* **Directions**
Make a verbatim copy of the entries below; pictures stay out.

○ ○ ○ ○

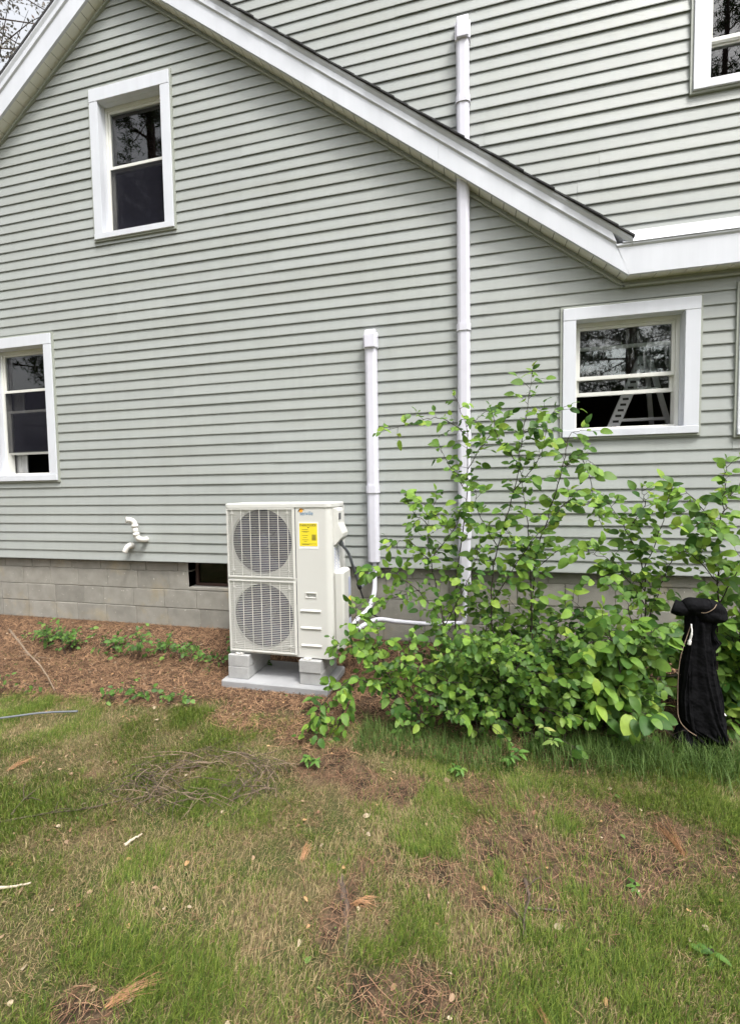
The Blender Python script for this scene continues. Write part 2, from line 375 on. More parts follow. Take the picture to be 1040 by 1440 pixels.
def ybed(x):
    x = np.asarray(x, float)
    return np.interp(x, [-9, -3.6, -2.5, -1.7, -1.0, -.4, .6, 1.1, 2.2, 5], [-1.6, -1.42, -1.22, -1.12, -1.28, -1.42, -1.4, -1.15, -.9, -.8])
def straw_amount(x, y):
    b = np.clip((y-ybed(x)+(fbm(x, y, 3., 5.)-.5)*.35)/.18+.5, 0, 1)
    s = np.zeros_like(b)
    for (cx, cy, rx, ry) in BARE: s = np.maximum(s, np.exp(-(((x-cx)/rx)**2+((y-cy)/ry)**2)*1.2))
    s = np.clip((s+(fbm(x, y, 5., 9.)-.5)*1.5-.32)*2.2, 0, 1)
    return np.maximum(b, s*.92)
sa = straw_amount(V[:, 0], V[:, 1])
def ground_mat():
    m, n, l, b = new_mat('soil_and_thatch')
    geo = n.new('ShaderNodeNewGeometry')
    def noise(sc, det=6, rough=.6, stretch=None):
        t = n.new('ShaderNodeTexNoise'); t.inputs['Scale'].default_value = sc; t.inputs['Detail'].default_value = det; t.inputs['Roughness'].default_value = rough
        l.new(geo.outputs['Position'], t.inputs['Vector']); return t.outputs['Fac']
    def mix(f, a, bb):
        x = n.new('ShaderNodeMix'); x.data_type = 'RGBA'; l.new(f, x.inputs['Factor'])
        for s_, v in (('A', a), ('B', bb)):
            if isinstance(v, tuple): x.inputs[s_].default_value = (*v, 1)
            else: l.new(v, x.inputs[s_])
        return x.outputs['Result']
    def rng(f, a, bb):
        r = n.new('ShaderNodeMapRange'); r.inputs['From Min'].default_value = a; r.inputs['From Max'].default_value = bb; l.new(f, r.inputs['Value']); return r.outputs[0]
    thatch = mix(rng(noise(70), .35, .65), (.085, .065, .036), (.22, .165, .09))
    thatch = mix(rng(noise(3.), .36, .60), thatch, (.06, .075, .024))
    straw = mix(rng(noise(60), .3, .7), (.055, .037, .025), (.19, .125, .08))
    straw = mix(rng(noise(9.), .46, .60), straw, (.04, .027, .02))
    at = n.new('ShaderNodeAttribute'); at.attribute_name = 'straw'
    c = mix(at.outputs['Fac'], thatch, straw)
    l.new(c, b.inputs['Base Color']); b.inputs['Roughness'].default_value = .95; b.inputs['Specular IOR Level'].default_value = .15
    bp = n.new('ShaderNodeBump'); bp.inputs['Distance'].default_value = .02; l.new(noise(55, 8, .7), bp.inputs['Height']); l.new(bp.outputs[0], b.inputs['Normal'])
    return m
g = fast_mesh('ground', V, T, ground_mat(), None, {'straw': sa}, smooth=True); tag(g, 'patchy lawn and soil sloping down from the house', None, kind='structure')

# ------------------------------------------------------------------ house
house = thing('house', 'pale grey green clapboard house with white trim, gable and block foundation', 'house', (-1.7, 0, .17))
E_ = .1016
WINS = {  # x0,x1,z0,z1 : outer edge of the channel round the casing
    'UL': (-3.935, -2.943, 4.27, 5.815), 'LL': (-5.54, -4.55, 1.755, 3.408), 'R': (.672, 1.708, 2.011, 3.104),
    'FR': (1.934, 2.96, 1.983, 3.166), 'UR': (1.583, 2.6, 4.604, 6.2)}
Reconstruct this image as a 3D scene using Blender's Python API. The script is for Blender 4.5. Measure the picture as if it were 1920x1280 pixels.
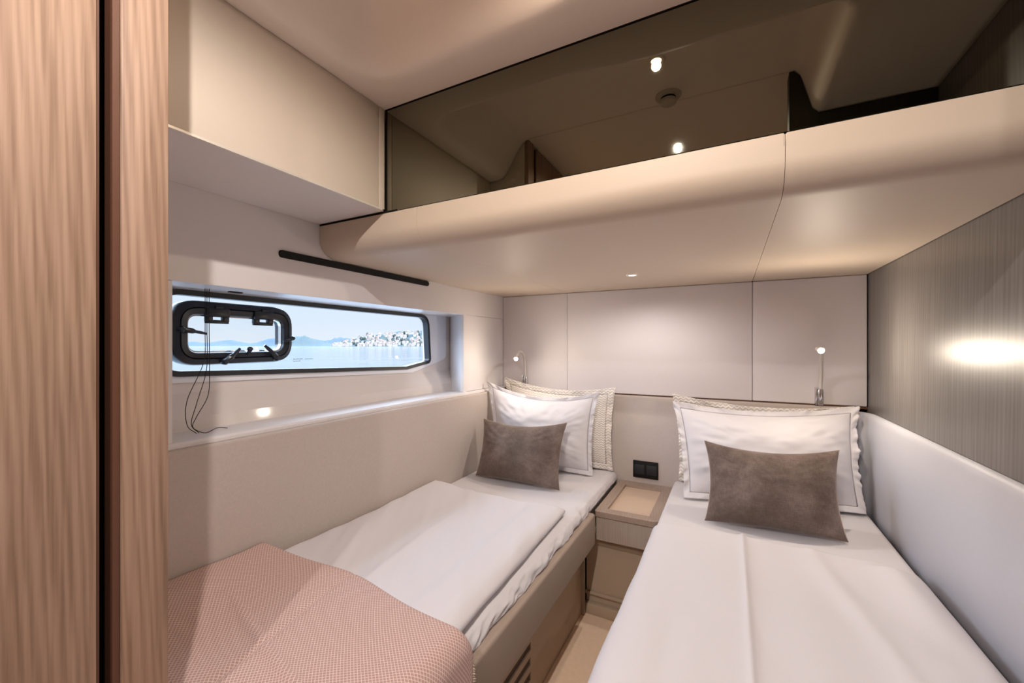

○ ○ ○ ○

* **Solution to this problem**
The Blender Python script for this scene continues. Write part 2, from line 375 on. More parts follow. Take the picture to be 1040 by 1440 pixels.
def ybed(x):
    x = np.asarray(x, float)
    return np.interp(x, [-9, -3.6, -2.5, -1.7, -1.0, -.4, .6, 1.1, 2.2, 5], [-1.6, -1.42, -1.22, -1.12, -1.28, -1.42, -1.4, -1.15, -.9, -.8])
def straw_amount(x, y):
    b = np.clip((y-ybed(x)+(fbm(x, y, 3., 5.)-.5)*.35)/.18+.5, 0, 1)
    s = np.zeros_like(b)
    for (cx, cy, rx, ry) in BARE: s = np.maximum(s, np.exp(-(((x-cx)/rx)**2+((y-cy)/ry)**2)*1.2))
    s = np.clip((s+(fbm(x, y, 5., 9.)-.5)*1.5-.32)*2.2, 0, 1)
    return np.maximum(b, s*.92)
sa = straw_amount(V[:, 0], V[:, 1])
def ground_mat():
    m, n, l, b = new_mat('soil_and_thatch')
    geo = n.new('ShaderNodeNewGeometry')
    def noise(sc, det=6, rough=.6, stretch=None):
        t = n.new('ShaderNodeTexNoise'); t.inputs['Scale'].default_value = sc; t.inputs['Detail'].default_value = det; t.inputs['Roughness'].default_value = rough
        l.new(geo.outputs['Position'], t.inputs['Vector']); return t.outputs['Fac']
    def mix(f, a, bb):
        x = n.new('ShaderNodeMix'); x.data_type = 'RGBA'; l.new(f, x.inputs['Factor'])
        for s_, v in (('A', a), ('B', bb)):
            if isinstance(v, tuple): x.inputs[s_].default_value = (*v, 1)
            else: l.new(v, x.inputs[s_])
        return x.outputs['Result']
    def rng(f, a, bb):
        r = n.new('ShaderNodeMapRange'); r.inputs['From Min'].default_value = a; r.inputs['From Max'].default_value = bb; l.new(f, r.inputs['Value']); return r.outputs[0]
    thatch = mix(rng(noise(70), .35, .65), (.085, .065, .036), (.22, .165, .09))
    thatch = mix(rng(noise(3.), .36, .60), thatch, (.06, .075, .024))
    straw = mix(rng(noise(60), .3, .7), (.055, .037, .025), (.19, .125, .08))
    straw = mix(rng(noise(9.), .46, .60), straw, (.04, .027, .02))
    at = n.new('ShaderNodeAttribute'); at.attribute_name = 'straw'
    c = mix(at.outputs['Fac'], thatch, straw)
    l.new(c, b.inputs['Base Color']); b.inputs['Roughness'].default_value = .95; b.inputs['Specular IOR Level'].default_value = .15
    bp = n.new('ShaderNodeBump'); bp.inputs['Distance'].default_value = .02; l.new(noise(55, 8, .7), bp.inputs['Height']); l.new(bp.outputs[0], b.inputs['Normal'])
    return m
g = fast_mesh('ground', V, T, ground_mat(), None, {'straw': sa}, smooth=True); tag(g, 'patchy lawn and soil sloping down from the house', None, kind='structure')

# ------------------------------------------------------------------ house
house = thing('house', 'pale grey green clapboard house with white trim, gable and block foundation', 'house', (-1.7, 0, .17))
E_ = .1016
WINS = {  # x0,x1,z0,z1 : outer edge of the channel round the casing
    'UL': (-3.935, -2.943, 4.27, 5.815), 'LL': (-5.54, -4.55, 1.755, 3.408), 'R': (.672, 1.708, 2.011, 3.104),
    'FR': (1.934, 2.96, 1.983, 3.166), 'UR': (1.583, 2.6, 4.604, 6.2)}
Reconstruct this image as a 3D scene using Blender's Python API. The script is for Blender 4.5. Measure the picture as if it were 1920x1280 pixels.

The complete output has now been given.